## Exercise goal
Take the lines from the one with "What Blender Python" through the one with "COL = SC.collection", both ends kept, and reproduce them exactly without the pictures.

#### Listed records

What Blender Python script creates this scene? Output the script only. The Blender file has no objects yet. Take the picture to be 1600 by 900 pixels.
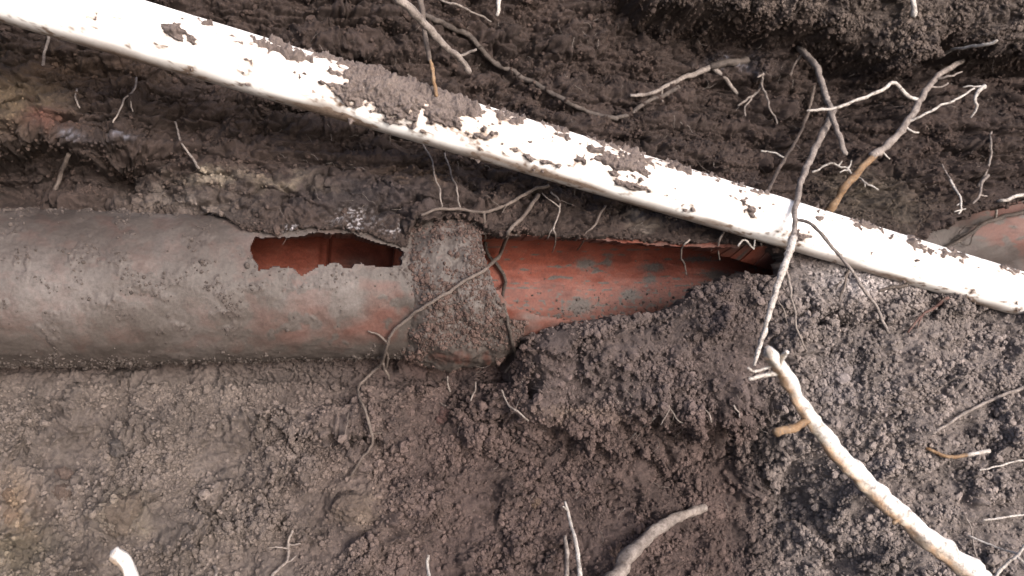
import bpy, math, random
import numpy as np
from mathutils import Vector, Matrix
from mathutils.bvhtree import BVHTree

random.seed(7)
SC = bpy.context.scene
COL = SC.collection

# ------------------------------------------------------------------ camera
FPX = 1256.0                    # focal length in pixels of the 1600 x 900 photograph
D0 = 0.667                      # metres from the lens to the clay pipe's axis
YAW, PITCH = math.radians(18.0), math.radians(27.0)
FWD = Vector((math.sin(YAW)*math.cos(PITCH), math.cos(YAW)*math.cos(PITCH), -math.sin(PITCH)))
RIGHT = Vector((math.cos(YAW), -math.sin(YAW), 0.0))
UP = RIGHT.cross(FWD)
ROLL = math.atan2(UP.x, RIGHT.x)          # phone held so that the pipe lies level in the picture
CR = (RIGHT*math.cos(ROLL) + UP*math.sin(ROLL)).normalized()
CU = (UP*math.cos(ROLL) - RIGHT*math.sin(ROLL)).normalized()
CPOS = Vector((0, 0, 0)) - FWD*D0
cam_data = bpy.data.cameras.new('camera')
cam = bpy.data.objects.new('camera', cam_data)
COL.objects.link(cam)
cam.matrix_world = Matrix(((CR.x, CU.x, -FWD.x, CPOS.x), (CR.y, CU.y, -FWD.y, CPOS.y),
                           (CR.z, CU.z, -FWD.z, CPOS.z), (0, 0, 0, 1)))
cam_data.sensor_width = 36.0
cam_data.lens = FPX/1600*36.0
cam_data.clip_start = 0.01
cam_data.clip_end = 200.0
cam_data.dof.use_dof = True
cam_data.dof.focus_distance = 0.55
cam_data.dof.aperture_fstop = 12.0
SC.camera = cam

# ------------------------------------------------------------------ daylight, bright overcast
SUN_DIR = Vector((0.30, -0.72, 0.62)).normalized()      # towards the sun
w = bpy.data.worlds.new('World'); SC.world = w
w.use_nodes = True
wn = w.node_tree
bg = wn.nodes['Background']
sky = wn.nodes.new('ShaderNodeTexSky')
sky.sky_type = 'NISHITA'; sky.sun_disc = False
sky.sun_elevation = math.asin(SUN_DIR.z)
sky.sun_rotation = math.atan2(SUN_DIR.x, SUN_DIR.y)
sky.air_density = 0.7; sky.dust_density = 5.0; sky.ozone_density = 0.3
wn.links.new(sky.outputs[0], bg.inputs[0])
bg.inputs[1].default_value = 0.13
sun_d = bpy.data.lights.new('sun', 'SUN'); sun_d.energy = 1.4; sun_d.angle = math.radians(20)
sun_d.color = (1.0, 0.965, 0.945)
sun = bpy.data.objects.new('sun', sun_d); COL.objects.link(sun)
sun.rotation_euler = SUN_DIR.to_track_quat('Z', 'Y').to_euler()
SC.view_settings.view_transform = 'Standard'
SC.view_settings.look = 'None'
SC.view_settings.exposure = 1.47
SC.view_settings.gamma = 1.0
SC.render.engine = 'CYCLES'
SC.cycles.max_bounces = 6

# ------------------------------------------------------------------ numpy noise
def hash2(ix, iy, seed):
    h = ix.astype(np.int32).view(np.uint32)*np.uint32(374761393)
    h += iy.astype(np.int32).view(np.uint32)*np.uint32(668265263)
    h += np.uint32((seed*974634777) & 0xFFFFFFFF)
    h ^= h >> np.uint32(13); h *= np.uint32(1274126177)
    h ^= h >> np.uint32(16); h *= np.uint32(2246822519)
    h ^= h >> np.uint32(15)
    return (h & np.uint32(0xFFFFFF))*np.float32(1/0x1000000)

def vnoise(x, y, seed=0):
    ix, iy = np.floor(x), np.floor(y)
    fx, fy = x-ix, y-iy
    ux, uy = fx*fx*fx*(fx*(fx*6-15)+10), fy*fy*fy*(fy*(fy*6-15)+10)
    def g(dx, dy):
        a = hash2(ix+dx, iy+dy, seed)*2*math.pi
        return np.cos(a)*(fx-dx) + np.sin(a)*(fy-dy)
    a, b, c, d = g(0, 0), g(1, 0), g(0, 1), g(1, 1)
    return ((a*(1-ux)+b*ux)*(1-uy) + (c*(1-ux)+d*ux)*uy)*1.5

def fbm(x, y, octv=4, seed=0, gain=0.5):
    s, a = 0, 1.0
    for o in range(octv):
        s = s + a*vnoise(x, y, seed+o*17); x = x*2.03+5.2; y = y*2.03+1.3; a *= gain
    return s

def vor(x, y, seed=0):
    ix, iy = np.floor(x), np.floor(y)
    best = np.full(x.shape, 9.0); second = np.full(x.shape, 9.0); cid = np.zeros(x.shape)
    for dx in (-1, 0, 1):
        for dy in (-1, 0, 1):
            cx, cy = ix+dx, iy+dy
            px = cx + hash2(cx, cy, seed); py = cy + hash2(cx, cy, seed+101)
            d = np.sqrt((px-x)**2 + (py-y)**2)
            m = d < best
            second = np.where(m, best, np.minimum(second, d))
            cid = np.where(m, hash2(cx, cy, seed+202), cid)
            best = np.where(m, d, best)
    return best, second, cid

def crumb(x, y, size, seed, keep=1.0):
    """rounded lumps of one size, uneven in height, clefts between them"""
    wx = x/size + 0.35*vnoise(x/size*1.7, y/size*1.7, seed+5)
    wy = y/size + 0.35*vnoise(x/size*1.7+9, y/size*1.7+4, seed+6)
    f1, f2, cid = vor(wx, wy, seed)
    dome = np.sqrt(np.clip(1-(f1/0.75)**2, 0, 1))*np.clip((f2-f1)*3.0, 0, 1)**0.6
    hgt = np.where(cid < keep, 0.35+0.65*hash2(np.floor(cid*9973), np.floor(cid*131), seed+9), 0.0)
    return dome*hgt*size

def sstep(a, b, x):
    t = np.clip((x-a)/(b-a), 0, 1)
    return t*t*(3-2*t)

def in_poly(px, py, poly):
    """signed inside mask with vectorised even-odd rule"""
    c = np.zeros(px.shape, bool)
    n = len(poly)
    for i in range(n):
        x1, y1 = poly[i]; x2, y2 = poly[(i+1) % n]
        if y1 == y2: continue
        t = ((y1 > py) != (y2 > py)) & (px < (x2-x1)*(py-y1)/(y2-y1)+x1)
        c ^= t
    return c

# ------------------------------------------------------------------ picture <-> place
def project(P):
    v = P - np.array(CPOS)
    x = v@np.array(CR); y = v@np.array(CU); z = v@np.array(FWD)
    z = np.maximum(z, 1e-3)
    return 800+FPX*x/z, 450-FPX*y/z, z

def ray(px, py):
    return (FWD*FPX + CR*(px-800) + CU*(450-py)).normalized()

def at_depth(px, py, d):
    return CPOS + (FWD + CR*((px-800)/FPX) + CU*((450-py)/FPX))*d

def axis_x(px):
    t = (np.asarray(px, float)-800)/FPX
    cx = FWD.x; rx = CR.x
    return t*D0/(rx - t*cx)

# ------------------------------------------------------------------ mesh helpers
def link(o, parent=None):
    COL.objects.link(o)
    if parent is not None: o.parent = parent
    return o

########
#### Listed records

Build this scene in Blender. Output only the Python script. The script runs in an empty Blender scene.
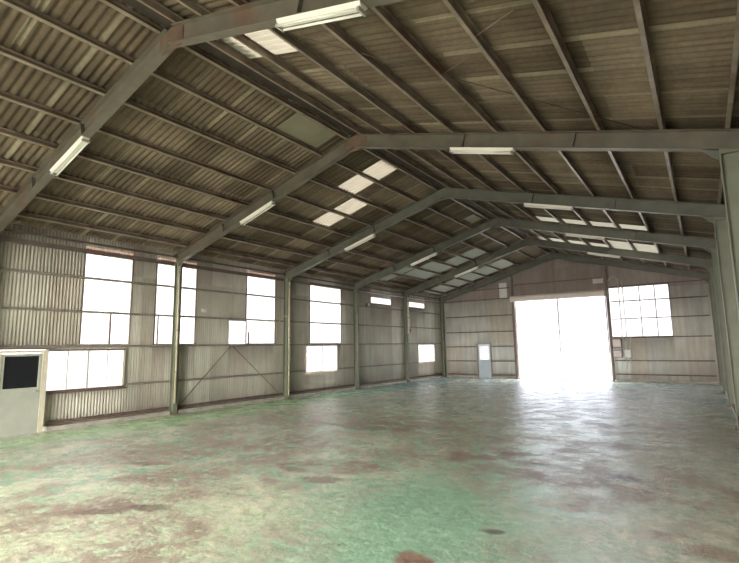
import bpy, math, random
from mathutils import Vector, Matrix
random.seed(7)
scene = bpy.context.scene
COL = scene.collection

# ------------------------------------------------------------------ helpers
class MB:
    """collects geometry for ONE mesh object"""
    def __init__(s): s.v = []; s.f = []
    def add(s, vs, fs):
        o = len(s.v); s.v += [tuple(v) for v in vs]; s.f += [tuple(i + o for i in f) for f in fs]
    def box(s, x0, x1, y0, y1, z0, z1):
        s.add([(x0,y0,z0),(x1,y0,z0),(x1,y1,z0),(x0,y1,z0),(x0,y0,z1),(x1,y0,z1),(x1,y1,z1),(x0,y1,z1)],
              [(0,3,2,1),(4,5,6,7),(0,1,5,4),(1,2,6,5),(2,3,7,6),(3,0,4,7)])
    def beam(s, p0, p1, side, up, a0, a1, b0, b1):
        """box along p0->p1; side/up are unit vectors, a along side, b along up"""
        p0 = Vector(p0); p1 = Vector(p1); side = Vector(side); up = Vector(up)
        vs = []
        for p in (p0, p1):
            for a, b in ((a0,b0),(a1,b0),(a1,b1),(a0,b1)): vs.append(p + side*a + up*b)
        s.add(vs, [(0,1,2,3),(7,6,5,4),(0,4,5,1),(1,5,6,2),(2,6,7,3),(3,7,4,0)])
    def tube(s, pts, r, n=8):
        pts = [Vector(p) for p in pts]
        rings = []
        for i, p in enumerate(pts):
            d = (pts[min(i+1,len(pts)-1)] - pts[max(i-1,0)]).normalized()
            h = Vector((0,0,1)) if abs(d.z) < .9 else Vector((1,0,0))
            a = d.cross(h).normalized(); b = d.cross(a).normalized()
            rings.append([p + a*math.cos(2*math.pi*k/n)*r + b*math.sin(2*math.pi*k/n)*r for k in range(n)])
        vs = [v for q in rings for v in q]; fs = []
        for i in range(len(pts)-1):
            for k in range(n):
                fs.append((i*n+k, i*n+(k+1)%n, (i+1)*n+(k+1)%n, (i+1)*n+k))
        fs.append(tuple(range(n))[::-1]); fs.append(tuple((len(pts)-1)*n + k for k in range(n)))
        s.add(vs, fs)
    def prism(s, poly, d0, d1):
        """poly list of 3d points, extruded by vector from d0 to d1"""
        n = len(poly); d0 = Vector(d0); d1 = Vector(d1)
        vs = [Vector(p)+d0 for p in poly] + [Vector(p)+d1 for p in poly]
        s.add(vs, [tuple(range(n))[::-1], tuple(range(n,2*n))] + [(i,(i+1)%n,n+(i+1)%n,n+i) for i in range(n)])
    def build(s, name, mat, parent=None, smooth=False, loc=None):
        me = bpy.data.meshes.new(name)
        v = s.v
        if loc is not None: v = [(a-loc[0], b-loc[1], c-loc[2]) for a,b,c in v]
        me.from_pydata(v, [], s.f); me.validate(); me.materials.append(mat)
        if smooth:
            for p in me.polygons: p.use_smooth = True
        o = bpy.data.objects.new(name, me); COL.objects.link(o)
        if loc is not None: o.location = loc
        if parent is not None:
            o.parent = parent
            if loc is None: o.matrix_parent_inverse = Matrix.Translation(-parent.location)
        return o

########
#### Listed records

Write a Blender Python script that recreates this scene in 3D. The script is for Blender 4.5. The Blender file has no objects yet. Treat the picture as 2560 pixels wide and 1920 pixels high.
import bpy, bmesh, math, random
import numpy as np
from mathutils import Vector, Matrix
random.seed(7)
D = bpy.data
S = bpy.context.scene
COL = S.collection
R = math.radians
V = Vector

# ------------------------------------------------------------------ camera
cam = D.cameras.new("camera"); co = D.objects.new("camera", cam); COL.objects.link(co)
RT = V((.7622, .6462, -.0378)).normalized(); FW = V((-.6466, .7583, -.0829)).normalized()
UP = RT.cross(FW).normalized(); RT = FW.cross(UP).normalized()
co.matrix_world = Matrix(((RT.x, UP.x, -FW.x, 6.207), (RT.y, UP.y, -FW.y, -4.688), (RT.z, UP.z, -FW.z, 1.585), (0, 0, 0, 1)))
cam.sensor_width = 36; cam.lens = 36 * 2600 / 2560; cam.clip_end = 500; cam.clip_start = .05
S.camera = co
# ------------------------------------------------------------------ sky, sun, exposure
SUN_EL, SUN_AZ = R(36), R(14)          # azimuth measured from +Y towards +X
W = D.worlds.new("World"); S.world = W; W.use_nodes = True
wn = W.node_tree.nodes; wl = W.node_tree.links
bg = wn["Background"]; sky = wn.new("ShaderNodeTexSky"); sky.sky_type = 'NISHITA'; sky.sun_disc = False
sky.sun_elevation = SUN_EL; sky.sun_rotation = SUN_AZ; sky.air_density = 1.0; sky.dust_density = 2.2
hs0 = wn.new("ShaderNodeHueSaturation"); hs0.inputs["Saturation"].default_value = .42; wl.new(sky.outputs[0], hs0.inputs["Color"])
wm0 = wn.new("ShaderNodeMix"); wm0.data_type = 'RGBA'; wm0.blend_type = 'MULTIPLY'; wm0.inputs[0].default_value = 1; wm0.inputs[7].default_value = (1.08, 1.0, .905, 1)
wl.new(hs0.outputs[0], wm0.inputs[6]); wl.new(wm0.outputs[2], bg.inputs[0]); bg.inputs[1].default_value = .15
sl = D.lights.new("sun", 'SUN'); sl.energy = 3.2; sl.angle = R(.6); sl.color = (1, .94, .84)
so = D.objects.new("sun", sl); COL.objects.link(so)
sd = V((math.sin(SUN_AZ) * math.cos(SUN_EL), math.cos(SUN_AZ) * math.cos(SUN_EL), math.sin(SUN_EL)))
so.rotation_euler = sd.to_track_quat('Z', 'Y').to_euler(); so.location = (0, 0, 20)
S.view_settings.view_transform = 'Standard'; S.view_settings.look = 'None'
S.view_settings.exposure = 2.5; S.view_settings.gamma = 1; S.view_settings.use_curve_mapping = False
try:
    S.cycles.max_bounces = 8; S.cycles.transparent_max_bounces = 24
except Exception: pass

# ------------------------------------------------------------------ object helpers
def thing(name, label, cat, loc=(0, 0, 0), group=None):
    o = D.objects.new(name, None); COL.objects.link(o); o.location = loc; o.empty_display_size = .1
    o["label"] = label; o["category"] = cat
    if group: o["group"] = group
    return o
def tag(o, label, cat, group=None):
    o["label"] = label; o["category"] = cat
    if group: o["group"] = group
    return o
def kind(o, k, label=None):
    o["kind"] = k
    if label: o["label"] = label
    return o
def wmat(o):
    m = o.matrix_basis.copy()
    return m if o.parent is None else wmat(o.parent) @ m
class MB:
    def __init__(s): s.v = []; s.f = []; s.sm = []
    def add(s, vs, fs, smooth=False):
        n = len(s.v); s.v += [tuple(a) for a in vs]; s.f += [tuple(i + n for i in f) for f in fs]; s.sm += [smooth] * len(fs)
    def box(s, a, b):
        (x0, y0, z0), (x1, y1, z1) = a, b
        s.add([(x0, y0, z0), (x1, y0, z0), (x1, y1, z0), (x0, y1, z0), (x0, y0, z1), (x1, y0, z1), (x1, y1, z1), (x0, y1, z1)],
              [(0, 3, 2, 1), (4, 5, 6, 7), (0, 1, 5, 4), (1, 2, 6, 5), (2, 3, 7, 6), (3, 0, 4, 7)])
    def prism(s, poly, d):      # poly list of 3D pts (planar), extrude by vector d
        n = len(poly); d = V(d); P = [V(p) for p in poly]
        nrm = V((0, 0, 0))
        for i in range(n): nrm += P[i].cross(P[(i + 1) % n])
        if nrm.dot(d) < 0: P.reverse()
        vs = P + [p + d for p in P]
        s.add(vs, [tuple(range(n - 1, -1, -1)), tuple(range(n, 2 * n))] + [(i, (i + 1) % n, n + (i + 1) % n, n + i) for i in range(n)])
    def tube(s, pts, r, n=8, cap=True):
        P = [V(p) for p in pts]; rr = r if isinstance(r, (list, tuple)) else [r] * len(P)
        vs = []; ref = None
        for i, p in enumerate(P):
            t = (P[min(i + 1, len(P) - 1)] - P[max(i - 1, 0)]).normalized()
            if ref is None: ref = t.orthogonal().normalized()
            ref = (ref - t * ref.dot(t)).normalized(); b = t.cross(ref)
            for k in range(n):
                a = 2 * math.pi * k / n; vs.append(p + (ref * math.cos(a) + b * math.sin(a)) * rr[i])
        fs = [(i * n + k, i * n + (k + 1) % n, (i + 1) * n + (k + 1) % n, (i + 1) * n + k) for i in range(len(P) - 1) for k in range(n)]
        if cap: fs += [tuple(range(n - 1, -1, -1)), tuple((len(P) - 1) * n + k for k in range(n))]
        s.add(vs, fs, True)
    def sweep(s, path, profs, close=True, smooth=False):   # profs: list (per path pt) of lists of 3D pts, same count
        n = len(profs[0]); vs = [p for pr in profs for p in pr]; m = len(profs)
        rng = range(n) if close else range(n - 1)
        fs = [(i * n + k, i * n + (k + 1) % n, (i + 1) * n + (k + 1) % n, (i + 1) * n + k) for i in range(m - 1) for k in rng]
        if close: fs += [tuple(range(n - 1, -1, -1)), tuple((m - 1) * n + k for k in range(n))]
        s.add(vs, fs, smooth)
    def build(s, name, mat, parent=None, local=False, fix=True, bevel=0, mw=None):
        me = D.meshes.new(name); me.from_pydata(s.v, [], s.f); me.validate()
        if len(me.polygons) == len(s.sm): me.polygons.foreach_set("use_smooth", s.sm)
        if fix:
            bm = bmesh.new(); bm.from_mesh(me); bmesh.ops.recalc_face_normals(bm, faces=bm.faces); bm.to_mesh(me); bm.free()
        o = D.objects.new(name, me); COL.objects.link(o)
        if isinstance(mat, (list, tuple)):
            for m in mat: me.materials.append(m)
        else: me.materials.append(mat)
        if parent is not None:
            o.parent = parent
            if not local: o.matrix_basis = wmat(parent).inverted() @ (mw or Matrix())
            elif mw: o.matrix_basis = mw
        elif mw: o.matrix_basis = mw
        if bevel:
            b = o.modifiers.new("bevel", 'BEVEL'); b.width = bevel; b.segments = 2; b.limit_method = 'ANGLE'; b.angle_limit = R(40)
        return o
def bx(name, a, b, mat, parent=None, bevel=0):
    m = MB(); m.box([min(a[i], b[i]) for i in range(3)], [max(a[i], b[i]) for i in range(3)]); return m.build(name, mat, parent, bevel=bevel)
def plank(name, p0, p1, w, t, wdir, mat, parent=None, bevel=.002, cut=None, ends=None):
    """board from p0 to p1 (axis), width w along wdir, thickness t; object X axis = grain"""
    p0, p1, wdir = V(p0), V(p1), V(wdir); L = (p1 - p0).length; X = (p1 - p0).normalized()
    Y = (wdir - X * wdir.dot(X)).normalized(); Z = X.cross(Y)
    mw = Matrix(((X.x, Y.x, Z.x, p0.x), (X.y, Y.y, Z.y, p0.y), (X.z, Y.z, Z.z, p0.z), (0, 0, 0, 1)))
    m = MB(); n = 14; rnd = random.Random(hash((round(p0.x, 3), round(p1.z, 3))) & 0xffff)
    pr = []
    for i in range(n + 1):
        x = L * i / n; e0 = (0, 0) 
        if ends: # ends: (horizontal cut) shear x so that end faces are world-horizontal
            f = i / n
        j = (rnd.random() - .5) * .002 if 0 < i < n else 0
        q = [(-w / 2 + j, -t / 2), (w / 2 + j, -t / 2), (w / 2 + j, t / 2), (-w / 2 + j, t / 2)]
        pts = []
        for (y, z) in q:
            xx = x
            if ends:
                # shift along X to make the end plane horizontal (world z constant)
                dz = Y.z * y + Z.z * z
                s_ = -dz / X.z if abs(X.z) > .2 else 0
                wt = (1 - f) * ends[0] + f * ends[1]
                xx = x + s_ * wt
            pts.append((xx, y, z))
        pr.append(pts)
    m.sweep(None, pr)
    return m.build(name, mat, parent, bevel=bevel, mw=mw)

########

## Written response
What Blender Python script creates this scene? Output the script only. The Blender file has no objects yet. Take the picture to be 1600 by 900 pixels.
import bpy, math, random
import numpy as np
from mathutils import Vector, Matrix
from mathutils.bvhtree import BVHTree

random.seed(7)
SC = bpy.context.scene
COL = SC.collection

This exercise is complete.